I suspect the only way to answer these questions is by empirical experimentation, but there is certainly a direct application to research methods. A good example is the kind of questionnaires used in transport or retail research, which begin, "How often do you use this service/shop, all the time, often, or rarely?" Conventionally, the subsequent answers of frequent customers will be considered more significant, because their repeated patronage makes them more valuable customers. However, the law of unlikelihood dictates that the customers who use the service/shop very rarely are much more likely to have 'outlier' experiences - good or bad - and therefore focusing the research on those occasion patrons will enable more detailed study of how, and why, things might go spectacularly right or wrong for any given patron on any given visit.
A closing conundrum: my grandmother always used to speed up the arrival of a bus by lighting a cigarette.
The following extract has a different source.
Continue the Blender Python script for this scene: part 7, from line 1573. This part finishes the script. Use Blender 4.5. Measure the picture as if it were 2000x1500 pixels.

She probably smoked about 10 cigarettes a day, and used the principle that a bus was more likely to arrive if it was interrupting a smoke by doing so. It often worked, but not always. Given that I've smoked fewer than 10 cigarettes in 37 years, it is almost infinitely unlikely that I would light up whilst waiting for a bus, so I couldn't actually use a cigarette to summon a bus without destroying the unlikelihood of my doing so. On the other hand, a chain smoker would always be smoking when the bus arrived, but his decision to smoke would have no effect on the bus's arrival. Therefore, does the greatest overall power lie in actions that are only moderately unlikely?
AW.
*Note: Venturi's Law is different from, though not wholly unrelated to, the Venturi Effect. The main difference is that the latter actually exists.